The Space Force announced last August that it would end launch technology partnerships with Blue Origin and Northrop Grumman, but the latter still has plenty of business with the branch, including a $2.3 billion contract to develop satellites for a missile warning system. In December, Bezos’s firm reacted to its loss by establishing an advisory board staffed by seven ex-NASA and military officials to help compete for “lucrative government contracts,” in the words of Reuters.

Though the Space Force is heavily associated with President Trump, Democrats have been pushing the U.S. military for years to ratchet up its celestial presence. In January, The New York Times published a lengthy piece detailing how the Obama administration boosted the Pentagon’s “offensive space control” capabilities by churning $7.2 billion in contracts through 67 companies.
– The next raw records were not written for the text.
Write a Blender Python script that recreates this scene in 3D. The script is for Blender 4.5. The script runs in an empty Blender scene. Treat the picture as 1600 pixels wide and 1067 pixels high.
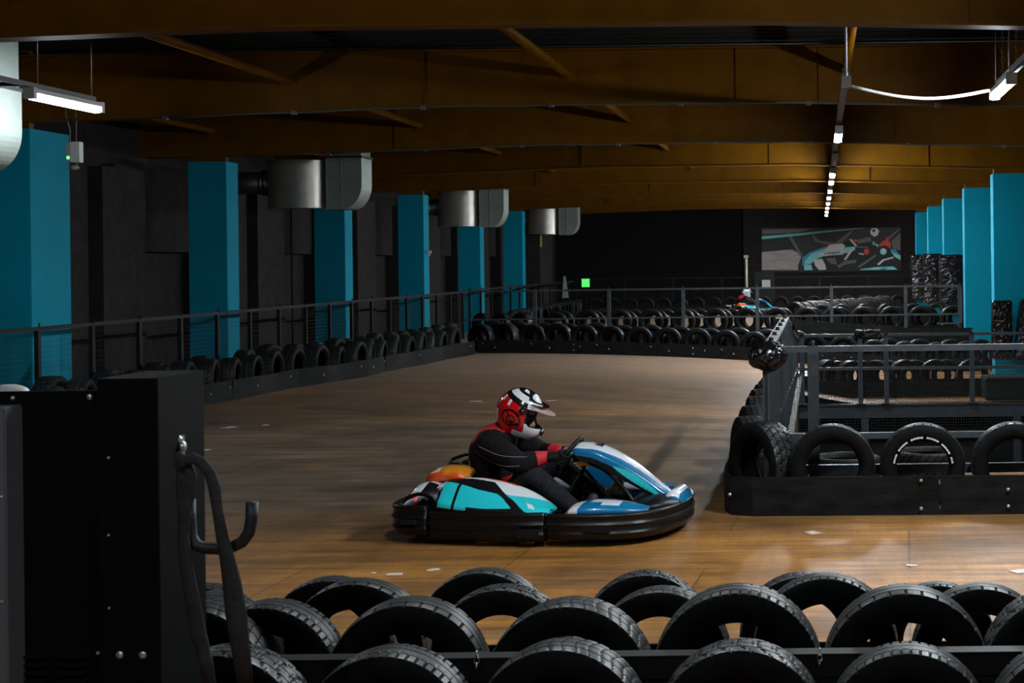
import bpy, bmesh, math, random
from mathutils import Vector, Matrix, Euler
random.seed(7)
PI = math.pi
scene = bpy.context.scene
COL = scene.collection

# ------------------------------------------------------------------ camera, world, exposure
F = 2250.0; VX = 1280.0; VY = 408.0; ROLL = 0.012; CAMH = 1.83
cam_data = bpy.data.cameras.new('camera')
cam_data.sensor_width = 36.0
cam_data.lens = F * 36.0 / 1600.0
cam_data.shift_x = -(VX - 800.0) / 1600.0
cam_data.shift_y = (VY - 533.5) / 1600.0
cam_data.clip_end = 200
cam_data.dof.use_dof = True
cam_data.dof.focus_distance = 11.0
cam_data.dof.aperture_fstop = 9.0
cam = bpy.data.objects.new('camera', cam_data)
COL.objects.link(cam)
cam.matrix_world = Matrix.Translation((0, 0, CAMH)) @ Matrix.Rotation(PI / 2, 4, 'X') @ Matrix.Rotation(-ROLL, 4, 'Z')
scene.camera = cam
world = bpy.data.worlds.new('world'); scene.world = world
world.use_nodes = True
bg = world.node_tree.nodes['Background']
bg.inputs[0].default_value = (0.6, 0.75, 0.9, 1); bg.inputs[1].default_value = 0.0
scene.view_settings.view_transform = 'Standard'
scene.view_settings.look = 'None'
scene.view_settings.gamma = 1.0
scene.view_settings.use_curve_mapping = False
scene.view_settings.exposure = 0.25
scene.cycles.use_denoising = True
scene.cycles.max_bounces = 6
scene.cycles.sample_clamp_indirect = 4.0
LAMP_W = 25.0          # watts of each ceiling tube
TUBE_E = 330.0          # how bright a tube's diffuser looks

def at(px, py, Y):
    """the point of the place seen at pixel px, py at depth Y"""
    dx = px - VX; dy = VY - py
    return Vector(((dx + ROLL * dy) * Y / F, Y, CAMH + (dy - ROLL * dx) * Y / F))
def on_floor(px, py, z=0.0):
    dx = px - VX; dy = VY - py
    Y = (z - CAMH) * F / (dy - ROLL * dx)
    return at(px, py, Y)

# ------------------------------------------------------------------ materials
MATS = {}
def mat(name, col, rough=0.5, metal=0.0, noise=0.0, nscale=8.0, bump=0.0, bscale=60.0, coat=0.0, emit=None, estr=0.0, spec=0.5, stretch=(1, 1, 1), alpha=1.0, trans=0.0):
    m = bpy.data.materials.new(name); m.use_nodes = True
    nt = m.node_tree; b = nt.nodes['Principled BSDF']
    b.inputs['Base Color'].default_value = (*col, 1)
    b.inputs['Roughness'].default_value = rough
    b.inputs['Metallic'].default_value = metal
    b.inputs['Coat Weight'].default_value = coat
    b.inputs['Specular IOR Level'].default_value = spec
    b.inputs['Alpha'].default_value = alpha
    b.inputs['Transmission Weight'].default_value = trans
    if emit:
        b.inputs['Emission Color'].default_value = (*emit, 1)
        b.inputs['Emission Strength'].default_value = estr
    if noise or bump:
        tc = nt.nodes.new('ShaderNodeTexCoord'); mp = nt.nodes.new('ShaderNodeMapping')
        mp.inputs['Scale'].default_value = stretch
        nt.links.new(tc.outputs['Object'], mp.inputs['Vector'])
    if noise:
        n = nt.nodes.new('ShaderNodeTexNoise'); n.inputs['Scale'].default_value = nscale; n.inputs['Detail'].default_value = 6
        nt.links.new(mp.outputs[0], n.inputs['Vector'])
        r = nt.nodes.new('ShaderNodeValToRGB')
        lo = tuple(c * (1 - noise) for c in col); hi = tuple(min(1, c * (1 + noise)) for c in col)
        r.color_ramp.elements[0].position = 0.3; r.color_ramp.elements[1].position = 0.7
        r.color_ramp.elements[0].color = (*lo, 1); r.color_ramp.elements[1].color = (*hi, 1)
        nt.links.new(n.outputs['Fac'], r.inputs[0]); nt.links.new(r.outputs[0], b.inputs['Base Color'])
    if bump:
        n2 = nt.nodes.new('ShaderNodeTexNoise'); n2.inputs['Scale'].default_value = bscale; n2.inputs['Detail'].default_value = 4
        nt.links.new(mp.outputs[0], n2.inputs['Vector'])
        bp = nt.nodes.new('ShaderNodeBump'); bp.inputs['Strength'].default_value = bump; bp.inputs['Distance'].default_value = 0.01
        nt.links.new(n2.outputs['Fac'], bp.inputs['Height']); nt.links.new(bp.outputs[0], b.inputs['Normal'])
    MATS[name] = m
    return m

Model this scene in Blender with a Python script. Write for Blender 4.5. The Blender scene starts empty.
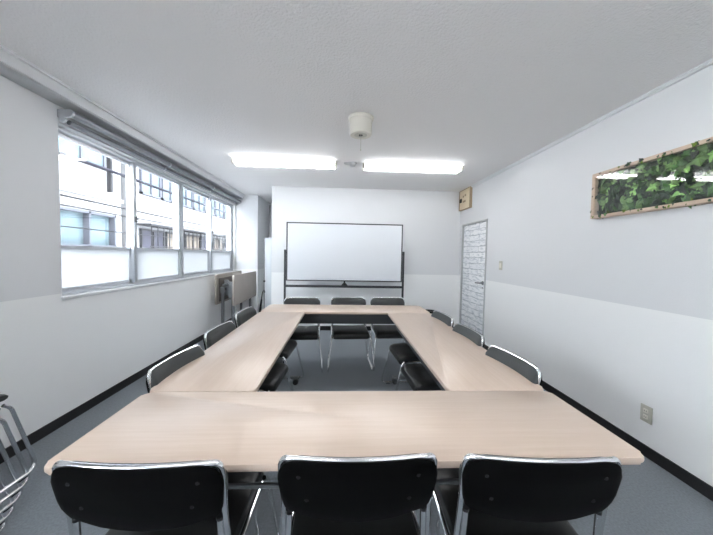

“The beneficiaries included Elon Musk, the founder of Tesla, and Jeff Bezos, the founder of Amazon,” the paper noted (Musk was not actually one of Tesla’s founders, for the record).

The push to militarize space started under the Bush administration in response to the Chinese military testing anti-satellite weaponry in 2007. In the years leading up to the test, however, the U.S.government repeatedly voted against U.N. General Assembly resolutions proposed by Russian diplomats, which sought to affirm that outer space should only be used for “peaceful purposes.”

In 2005 and 2006, the resolutions “enjoyed support from an overwhelming majority, with only Israel abstaining and the United States objecting,” as the Nuclear Threat Initiative noted. Three years before the first resolution, Russia and China had released a paper entitled: “Possible Elements for a Future International Legal Agreement on the Prevention of the Deployment of Weapons in Outer Space, the Threat or Use of Force Against Outer Space Objects.”

But with Democrats and Republicans now both firmly behind Space Force, it seems there is no going back. In December 2019, days before Congress first advanced legislation to create the branch, Russian President Vladimir Putin said the U.S. military’s new focus on outer space would force the Russian government “to pay increased attention to strengthening the orbital group, as well as the rocket and space industry as a whole.”

The call from Putin reinforced warnings from critics of the Space Force worried about the proliferation of weapons in the thermosphere and beyond. Laura Grego, a physicist with the Union of Concerned Scientists, said the establishment of the U.S. military branch “would prompt a space arms race that would threaten U.S. military and civilian satellites, not protect them.”

“Creating a new military service focused on space will create bureaucratic incentives to hype the space weapons threat and build new weapons,” Grego added.